Heliyon (Sep 2016)
Resolving spatiotemporal characteristics of the seasonal hypoxia cycle in shallow estuarine environments of the Severn River and South River, MD, Chesapeake Bay, USA
Abstract
The nature of emerging patterns concerning water quality stressors and the evolution of hypoxia within sub-estuaries of the Chesapeake Bay has been an important unresolved question among the Chesapeake Bay community. Elucidation of the nature of hypoxia in the tributaries of the Chesapeake Bay has important ramifications to the successful restoration of the Bay, since much of Bay states population lives within the watersheds of the tributaries. Very little to date, is known about the small sub-estuaries of the Chesapeake Bay due to limited resources and the difficulties in resolving both space and time dimensions on scales that are adequate to resolve this question.

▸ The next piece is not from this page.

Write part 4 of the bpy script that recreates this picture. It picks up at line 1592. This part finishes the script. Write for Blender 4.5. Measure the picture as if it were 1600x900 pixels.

We resolve the spatio-temporal domain dilemma by setting up an intense monitoring program of water quality stressors in the Severn and South Rivers, MD. Volume rendered models were constructed to allow for a visual dissection of the water quality times series which illustrates the life cycle of hypoxia and anoxia at the mid to upper portions of the tidal tributaries. The model also shows that unlike their larger Virginian tributary counterparts, there is little to no evidence of severe hypoxic water intrusions from the main-stem of the Chesapeake Bay into these sub-estuaries.